Графико-орфографические особенности Г. показывают, что большинство авторов владели приемами книжного письма и нормами церковнослав. языка. Ряд надписей выполнен орнаментированными почерками, часто сопровождается рисунками крестов, человеческих фигур (монахи, воины, всадники), животных (лошади, зайцы), элементами орнамента. По-видимому, их авторы - профессиональные писцы и миниатюристы. Нек-рые Г. оставлены людьми грамотными, но не слишком искушенными в книжном письме («Далята писал слова», XII в., новгородский Софийский собор; «Лазорь писал грамоту», нач. XIV в., ц. Спаса на Нередице). Язык древнерус. Г. традиционен, в ряде случаев, преимущественно в новгородских храмах, в надписях нашли отражение диалектные черты, «бытовые» графические системы. Однако явления древнерус. речи значительно в меньшей степени отразились в Г. на церковных стенах, чем в берестяных грамотах, что вполне объяснимо: этому препятствовала специфика жанра надписи на церковной стене, функционально и тематически связанного с богослужением, молитвой и покаянием (см. др. т. зр.: Висоцький С. О. Киïвська писемна школа: X-XII ст. (До iсторiï укр. писемностi). Львiв и др., 1998. С. 185-190; трактовка автором языковых явлений как диалектных и соответственно мн. прочтения не выдерживают критики с лингвистической т. зр.).

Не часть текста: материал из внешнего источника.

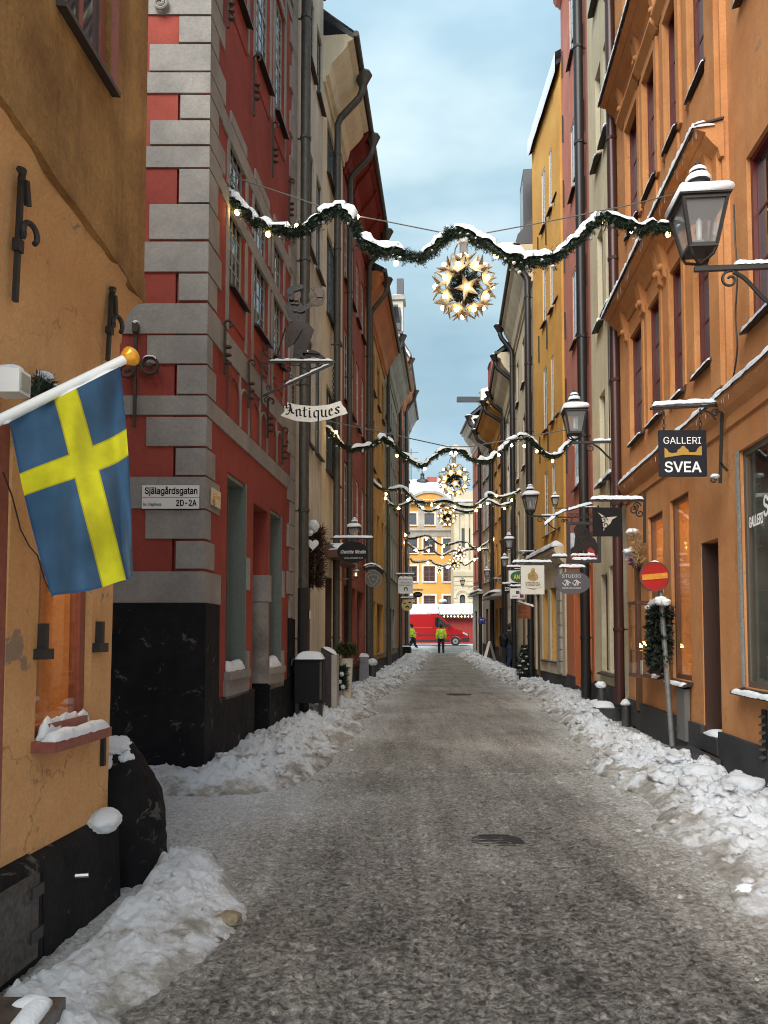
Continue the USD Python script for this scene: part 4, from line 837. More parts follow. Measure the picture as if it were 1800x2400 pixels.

В России интерес к древним рус. надписям возник в кон. XVIII в. Начало их научному изучению было положено находкой в Тамани т. н. Тмутараканского камня с надписью 1068 г. о том, что кн. Глеб измерял по льду ширину Керченского прол., а также находкой в окрестностях Чернигова (Украина) гривны кн. Владимира Мономаха с надписью на ней. С сер. XIX в. началось систематическое собирание и изучение древнерус. надписей на различных предметах - на керамических изделиях, на крестах-мощевиках, на окладах книг и икон, на церковной утвари и т. п. Как научная дисциплина эпиграфика («вещевая палеография») развивалась в недрах палеографии, занимающейся изучением истории письма по рукописям. Постепенно сведения о надписях начали включаться в курсы славяно-рус. палеографии (И. А. Шляпкин, В. Н. Щепкин, Е. Ф. Карский). Возможности памятников эпиграфики как источников для изучения истории рус. языка впервые были определены акад. И. И. Срезневским.
Подавляющее большинство древнерус. памятников зодчества пострадало от поздних перестроек, разрушений в 20-30-х гг. XX в. и особенно жестоко в период Великой Отечественной войны. Во 2-й пол. XX в. в связи с расширением археологических и архитектурно-реставрационных исследований древнерус. городов и памятников архитектуры фонд эпиграфических источников, в т. ч. Г., значительно увеличился и пополняется постоянно. Новым импульсом к историко-филологическому изучению Г. послужили достижения в области исследования языка и палеографии берестяных грамот. Прочтения многих из опубликованных надписей постоянно подвергаются пересмотру, уточнению и получают новую интерпретацию. В наст. время актуальным остается издание полного корпуса всех известных древнерус. Г.